Thursday, December 6, 2007

YESSS!!

Got 'em!

After months of searching and sending in resumes off monster and Craig's list, I finally got one! I learned that determination is key. Don't let hearing from nobody getting in the way and keep moving forward. I was real nervous when I was asked for an interview. An interview? I haven't been to one in almost 5 years! What do i say??? What do I bring??? What do I wear??? Good thing Neil was there to practice with me and taking me to my interview and waiting in the car while I was being interrogated by two individuals in a room full of chairs. After a bunch of questions were asked and continuous nodding on my part, all I could think about were my gross hands sweating like crazy. Make it stop!! Should I shake their hand? Of course you shake their hand you dummy!

Finally, it was over. Phew! I made it! What a rush! A sense of relief came over me. The next day I found out I got it. The same day I got my stupid presentation out of the way. Now, finals. Once finals is over. I am celebrating.

Care to join?

Oh yeah, you might be wondering what internship I ended up getting...

well, you'll have to find out and ask me :)

Thursday, November 29, 2007

2 More Weeks!

Once my teacher said "Alright, here comes the two week stretch," it really hit me. Two more weeks are you kidding me!? My head is spinning just thinking about it. Presentations, papers, tests, oh my!

Makes me regret all those semesters where I got lazy and only took 2-3 classes or failed one and had to take it again. If only I knew that it would kick me in the ass later then I wouldn't have been so stupid and lazy. I hate myself for that, but I must think positively. Everything happens for a reason, I always say. And I am a firm believer that this theory is true. If I graduated earlier then I wouldn't be mentally ready to be on my own. It takes a while for my brain to get into gear and focus on school so then I must stay in school for an extra year longer.

Or maybe I'm just saying that to make an excuse for myself for not wanting to leave home. I'll have to admit, I'll miss this place when I leave. I'll miss not having to do my laundry or fix my bed or have to pay for anything besides clothes. We all have to move out someday. Sometimes I'd wish my parents would just kick me out just like how birds teach their offsprings to fly by pushing them off the nest. I need that push! Otherwise, I bet I'd end up here forever. Eh, oh well...as long as I have Toby. I'll be fine.

Sunday, November 25, 2007

I am thankful for...

My family, I couldn't ask for a fun loving, soldier drinking, group of people! It's always fun when we get together. I love you guys! Tetris anyone?

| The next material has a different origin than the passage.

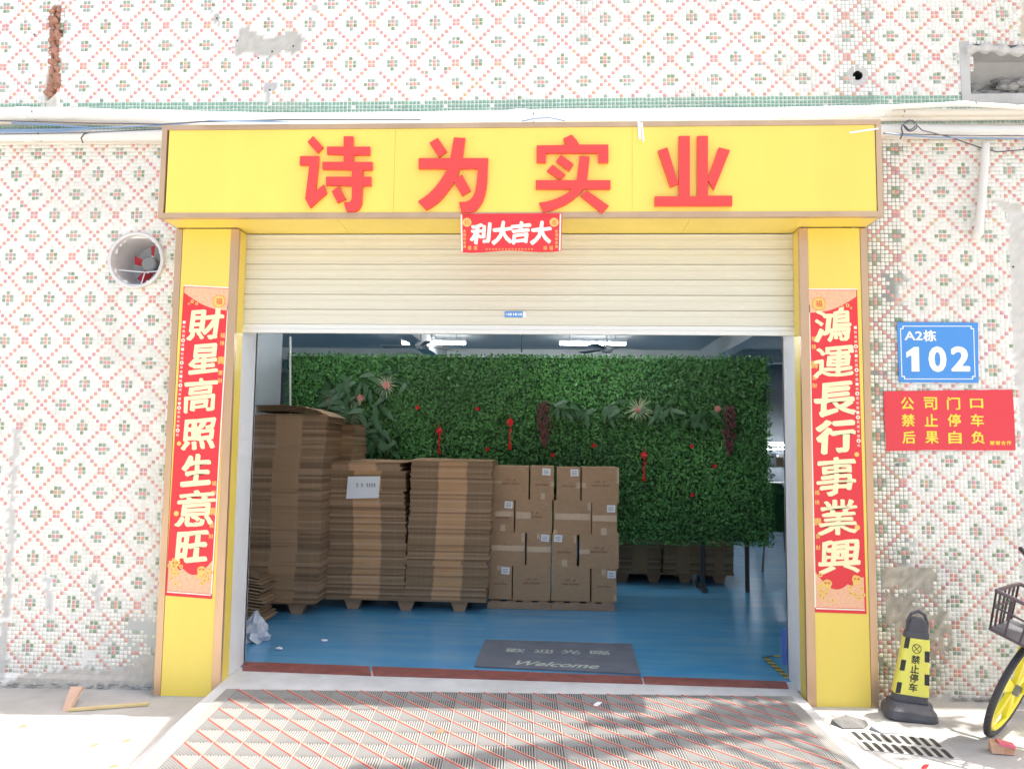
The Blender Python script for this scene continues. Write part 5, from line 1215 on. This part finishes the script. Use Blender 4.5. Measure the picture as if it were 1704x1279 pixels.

**some not pictured, but you know who you are ;)

My friends, Even though we don't meet everyday I still cherish all the memories we've had together, and I know that when we do see eachother it's like we never left. I can always can't on you guys to be there for me, for whatever reason, and I thank you for that. I'll always be there for you! <3>

My boyfriend, You're the best. Thank you for taking care of me when I'm sick and for just being you. You annoy me sometimes but you never fail to put a smile on my face :) . Love. love. love.